WHAT YOU HAVE TO DO. Copy, from the entries below, each line where the word "pixels" can be found.

[Records from a data collection]
★ ★ ★ ★

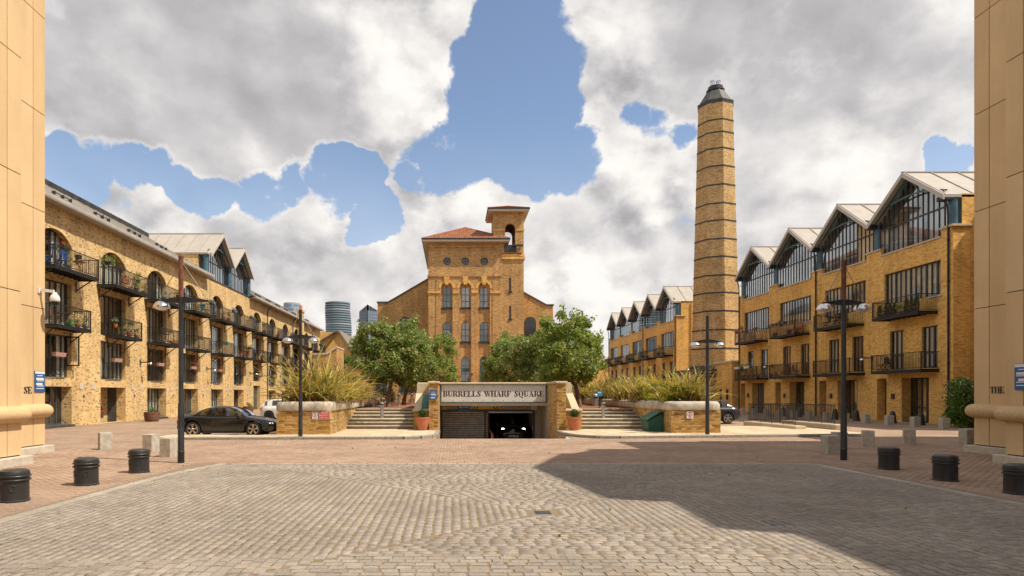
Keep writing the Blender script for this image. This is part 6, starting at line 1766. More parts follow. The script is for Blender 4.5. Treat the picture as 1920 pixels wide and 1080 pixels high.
# ================================================================== LAMP POSTS
def lamp_post(label, x, y, z, h, domes=(-1, 1), rust=False):
    th = thing('street_lamp', label, 'street lamp', (x, y, z), 'street lamps round the square')
    b = MB(); b.lathe([(.088, -.03), (.088, 0), (.085, .28), (.095, .3), (.082, .33), (.08, 1.55), (.064, 1.62), (.062, h * .80)], (x, y, z), 14); part(b, 'post', 'lamp_paint', th, 40)
    b = MB(); b.lathe([(.064, h * .80), (.062, h - .05), (.072, h - .04), (.072, h)], (x, y, z), 12); part(b, 'mast_top', 'rust_iron' if rust else 'lamp_paint', th, 40)
    za = z + h * .785
    for s, L in ((-1, .60), (1, .74 if len(domes) == 1 else .60)):
        b = MB(); b.prism([(x + s * .05, za - .07), (x + s * .05, za + .10), (x + s * L * .6, za + .05), (x + s * L, za + .01), (x + s * L, za - .03)], y - .035, y + .035, 'y'); part(b, 'arm', 'lamp_paint', th)
        b = MB(); b.tube([(x, y, z + h - .12), (x + s * L * .97, y, za + .01)], .011, 5); part(b, 'stay_cable', 'cable', th)
    for s in domes:
        c = (x + s * .52, y, za - .20)
        b = MB(); b.lathe([(.215, 0), (.225, .02), (.212, .06), (.17, .13), (.10, .175), (.03, .19)], c, 20); b.lathe([(.03, .17), (.03, .23)], c, 8); part(b, 'lamp_shade', 'dome_steel', th, 50)
        b = MB(); b.lathe([(.20, .012), (.10, -.05), (.02, -.06)], c, 16); part(b, 'diffuser', 'camera_white', th, 50)
    return th
lamp_post('street lamp with a rusty mast top and one missing lamp, before the left block', -7.24, 17.08, 0, 5.52, (-1,), True)
lamp_post('tall street lamp in the shade beside the right stone building', 10.86, 17.76, 0, 5.56, (-1, 1), True)
lamp_post('street lamp on the kerb in front of the keep out planter', -6.18, 26.05, APZ, 5.15)
lamp_post('street lamp on the kerb in front of the right planter', 10.9, 27.35, APZ, 5.05)
# wall lamps
def wall_lamp(label, T, u, z, L=.7):
    th = thing('wall_lamp', label, 'wall lamp', T(u, 0, z), 'wall lamps')
    b = MB(T); b.box(u - .05, u + .05, .002, .05, z - .2, z + .2); part(b, 'wall_plate', 'black_iron', th)
    b = MB(); b.beam(T(u, .04, z), T(u, L, z + .02), .05, .08); part(b, 'arm', 'black_iron', th)
    b = MB(); b.lathe([(.16, -.12), (.15, -.06), (.10, 0), (.03, .03)], T(u, L, z - .02), 14); part(b, 'lamp_shade', 'dome_steel', th, 50)
for u, w_ in ((44.05, 'second and third'), (56.0, 'fourth and fifth'), (67.95, 'sixth and seventh'), (79.9, 'eighth and ninth')):
    wall_lamp(f'wall lamp on the brick pier between the {w_} bays of the left block', TL, u, 4.0)
wall_lamp('wall lamp beside the first-floor balcony at the middle of the near right block', TR, 57.9, 4.35)
wall_lamp('wall lamp between the two nearest first-floor balconies of the right block', TR, 44.2, 4.3)
wall_lamp('wall lamp low on the chimney pedestal', TP2, 68.9 - 72, 5.0 - .5, 1.0)

# ================================================================== BOLLARDS AND STONE BLOCKS
def iron_bollard(label, x, y, s=1.0):
    th = thing('bollard', label, 'bollard', (x, y, 0), 'squat black iron bollards')
    b = MB(); b.lathe([(.235, -.02), (.235, .03), (.222, .04), (.218, .34), (.222, .36)], (x, y, 0), 28); part(b, 'body', 'black_iron', th, 40)
    b = MB(); b.lathe([(.222, .36), (.245, .365), (.25, .378), (.245, .39), (.222, .395), (.222, .425), (.246, .43), (.252, .442), (.246, .455), (.228, .458), (.232, .49), (.215, .53), (.16, .553), (.05, .56)], (x, y, 0), 28); part(b, 'cap', 'black_iron', th, 35)
    b = MB(); 
    for a in (-2.3, -1.1):
        for k in range(9):
            t = 2 * PI * k / 9; z = .24 + .055 * math.sin(t); q = a + .2 * math.cos(t)
            b.lathe([(.012, -.006), (.016, .004), (.004, .014)], (x + .222 * math.cos(q), y + .222 * math.sin(q), z), 5)
    o = part(b, 'emblem', 'black_iron', th, 40); o['kind'] = 'stuff'
    return th
iron_bollard('nearest black iron bollard before the sunlit stone building, at the edge of the photo', -7.52, 10.99)
iron_bollard('middle one of the three black iron bollards on the sunlit side', -7.42, 12.98)
iron_bollard('black iron bollard nearest the rusty lamp post on the sunlit side', -7.34, 15.0)
iron_bollard('black iron bollard nearest the tall shaded lamp post', 10.66, 15.63)
iron_bollard('middle one of the three black iron bollards on the shaded side', 10.49, 13.62)
iron_bollard('black iron bollard cut by the edge of the photo on the shaded side', 10.45, 11.81)
def stone_block(label, x, y, rz=0.0, w_=.37, h=.56, group='granite bollard blocks'):
    b = MB(); b.cbox(-w_ / 2, w_ / 2, -w_ / 2, w_ / 2, -.02, h, .012)
    for i in range(len(b.v)):
        p = b.v[i]
        if p[2] > .3: b.v[i] = (p[0] + random.uniform(-.006, .006), p[1] + random.uniform(-.006, .006), p[2] + random.uniform(-.008, .004))
    o = link('stone_block', b.mesh('stone_block', 'concrete'), None, (x, y, 0)); o.rotation_euler = (0, 0, rz); tag(o, label, 'bollard', group); return o
stone_block('square concrete block standing alone between the stone building and the barrel planter', -11.5, 21.2, R(38))
stone_block('square concrete block left of the rusty lamp post, the taller looking one', -9.6, 20.4, R(-16))
stone_block('square concrete block half hidden by the rusty lamp post', -8.30, 18.75, R(-14))
stone_block('square concrete block left of the tall shaded lamp post', 11.65, 19.75, R(3))
stone_block('square concrete block partly hidden behind the tall shaded lamp post', 13.0, 21.5, R(3))
stone_block('first square concrete block right of the tall shaded lamp post', 14.55, 22.4, R(-28))
stone_block('second square concrete block right of the tall shaded lamp post', 16.7, 23.4, R(-30))
stone_block('square concrete block against the corner of the shaded stone building', 18.75, 23.3, R(5))
ords = ['nearest', 'second', 'third', 'fourth', 'fifth', 'sixth', 'seventh', 'eighth', 'ninth', 'tenth', 'eleventh', 'last']
for k in range(12):
    stone_block(f'{ords[k]} square concrete block in the row along the right block, counted from the hedge', 25.9, 33.7 + 2.12 * k, R(random.uniform(-6, 6)), group='concrete blocks along the right block')
for k, y in enumerate((37.5, 39.9, 43.5, 45.9, 50.6, 53.1, 58.4)):
    b = MB(); b.lathe([(.24, -.02), (.24, .05), (.215, .12), (.19, .35), (.165, .55), (.13, .68), (.07, .75), (.01, .77)], (27.45, y, 0), 18)
    single(b, 'bell_bollard', 'black_iron', f'{ords[k]} black bell-shaped bollard by the doors of the right block, counted from the hedge', 'bollard', 'bell bollards by the right block doors', 40, (27.45, y, 0))

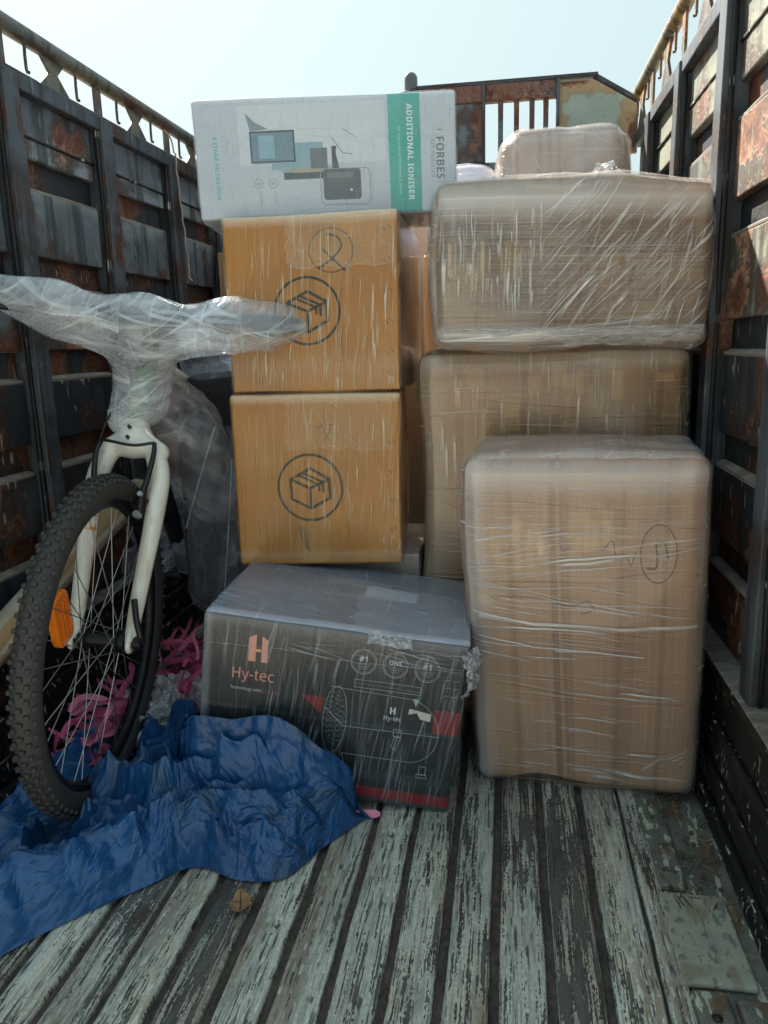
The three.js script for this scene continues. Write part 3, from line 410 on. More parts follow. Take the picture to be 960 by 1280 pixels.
// white air purifier carton
const whiteFront = canvasTex(1180, 508, (x, W, H) => {
  const g0 = x.createLinearGradient(0, 0, W, 0); x.fillStyle = '#c6cfd8'; x.fillRect(0, 0, W, H);
  x.fillStyle = 'rgba(225,232,236,0.55)'; x.fillRect(W * 0.17, H * 0.06, W * 0.56, H * 0.5);
  // printed room picture
  x.fillStyle = '#a9bcc8'; x.fillRect(W * 0.215, H * 0.29, W * 0.16, H * 0.26); x.fillStyle = '#8fb0c0'; x.fillRect(W * 0.29, H * 0.38, W * 0.2, H * 0.22);
  x.fillStyle = '#7d9099'; x.beginPath(); x.moveTo(W * 0.20, H * 0.12); x.lineTo(W * 0.235, H * 0.2); x.lineTo(W * 0.285, H * 0.26); x.lineTo(W * 0.215, H * 0.27); x.fill();
  x.fillStyle = '#6f8f9e'; x.fillRect(W * 0.215, H * 0.28, W * 0.165, H * 0.25); x.fillStyle = '#8fb6c6'; x.fillRect(W * 0.245, H * 0.31, W * 0.06, H * 0.19); x.strokeStyle = '#2f3a42'; x.lineWidth = 7; x.strokeRect(W * 0.215, H * 0.28, W * 0.165, H * 0.25);
  x.fillStyle = '#9fb0b4'; x.fillRect(W * 0.33, H * 0.58, W * 0.2, H * 0.05); x.fillStyle = '#6a7478'; x.fillRect(W * 0.44, H * 0.43, W * 0.065, H * 0.2); x.fillStyle = '#4a5356'; x.fillRect(W * 0.335, H * 0.625, W * 0.18, H * 0.06); x.fillStyle = '#b6a98e'; x.fillRect(W * 0.37, H * 0.60, W * 0.12, H * 0.03);
  x.fillStyle = '#42494c'; x.beginPath(); x.moveTo(W * 0.522, H * 0.42); x.lineTo(W * 0.542, H * 0.42); x.lineTo(W * 0.537, H * 0.47); x.lineTo(W * 0.55, H * 0.62); x.lineTo(W * 0.522, H * 0.64); x.fill();
  pen(x, [[W * 0.525, H * 0.35], [W * 0.565, H * 0.48], [W * 0.60, H * 0.49]], 3, '#59656a'); pen(x, [[W * 0.57, H * 0.28], [W * 0.62, H * 0.36]], 3, '#7a868a');
  x.strokeStyle = '#9aa5aa'; x.lineWidth = 5; x.beginPath(); x.roundRect(W * 0.475, H * 0.61, W * 0.19, H * 0.3, 24); x.stroke();
  x.fillStyle = '#4d5757'; x.beginPath(); x.roundRect(W * 0.485, H * 0.61, W * 0.145, H * 0.26, 16); x.fill(); x.fillStyle = '#6c7775'; x.fillRect(W * 0.5, H * 0.64, W * 0.1, H * 0.05); x.fillStyle = '#dfe6e6'; x.beginPath(); x.arc(W * 0.592, H * 0.79, 6, 0, 7); x.fill();
  for (const [px, c] of [[0.235, '#8fa6ae'], [0.292, '#8fa6ae']]) { x.strokeStyle = c; x.lineWidth = 4; x.beginPath(); x.arc(W * px, H * 0.71, 20, 0, 7); x.stroke(); x.fillStyle = c; x.font = 'bold 22px sans-serif'; x.textAlign = 'center'; x.fillText('@', W * px, H * 0.725); pen(x, [[W * px, H * 0.55], [W * px, H * 0.66]], 2, '#b3c0c6'); x.save(); x.translate(W * px + 4, H * 0.78); x.rotate(Math.PI / 2); x.font = '17px sans-serif'; x.textAlign = 'left'; x.fillText('Ioniser', 0, 0); x.restore(); }
  const vert = (s, px, py, font, col, sp = 1) => { x.save(); x.translate(W * px, H * py); x.rotate(Math.PI / 2); x.font = font; x.fillStyle = col; x.textAlign = 'left'; x.textBaseline = 'middle'; x.scale(sp, 1); x.fillText(s, 0, 0); x.restore(); };
  vert('4 STAGE FILTRATION', 0.078, 0.30, 'bold 27px sans-serif', '#4db3ae', 1.02);
  x.fillStyle = '#1fa79b'; x.fillRect(W * 0.742, 0, W * 0.122, H); x.fillStyle = 'rgba(255,255,255,0.10)'; x.fillRect(W * 0.742, 0, W * 0.05, H);
  vert('ADDITIONAL IONISER', 0.823, 0.095, 'bold 36px sans-serif', '#e4f2ef', 1.09); vert('for improved air freshness at home', 0.783, 0.28, '15px sans-serif', '#bfe3dd', 1.2);
  vert('FORBES', 0.937, 0.37, 'bold 50px sans-serif', '#59636b', 1.0); vert('AIR PURIFIER', 0.908, 0.39, '23px sans-serif', '#7d878e', 1.22);
  x.strokeStyle = '#7d878e'; x.lineWidth = 3; for (const a of [0, 1, 2, 3]) pen(x, [[W * 0.937, H * 0.325], [W * 0.937 + 14 * Math.cos(a * 0.9 - 2.8), H * 0.325 + 14 * Math.sin(a * 0.9 - 2.8)]], 3, '#7d878e');
});
{
  const sd = phy({ color: lin(0.56, 0.6, 0.64), roughness: 0.5, clearcoat: 0.3 });
  const t = carton('white_carton', 'long white air purifier carton with teal band, lying on top of the brown stack', [0.589, 0.253, 0.27], [-0.409, 1.243, -1.838], [0.163, 0, 0.014], phy({ map: whiteFront, roughness: 0.45, clearcoat: 0.3, clearcoatRoughness: 0.3, bumpMap: filmMaps.vertical, bumpScale: 0.002 }), { seed: 14, side: sd, film: film('gather', { color: [0.72, 0.77, 0.86], opacity: 0.42 }) });
}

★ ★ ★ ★

FINISHED ANSWER.
Keep writing the Blender script for this image. This is part 6, starting at line 1766. More parts follow. The script is for Blender 4.5. Treat the picture as 1920 pixels wide and 1080 pixels high.
The three.js script for this scene continues. Write part 3, from line 410 on. More parts follow. Take the picture to be 960 by 1280 pixels.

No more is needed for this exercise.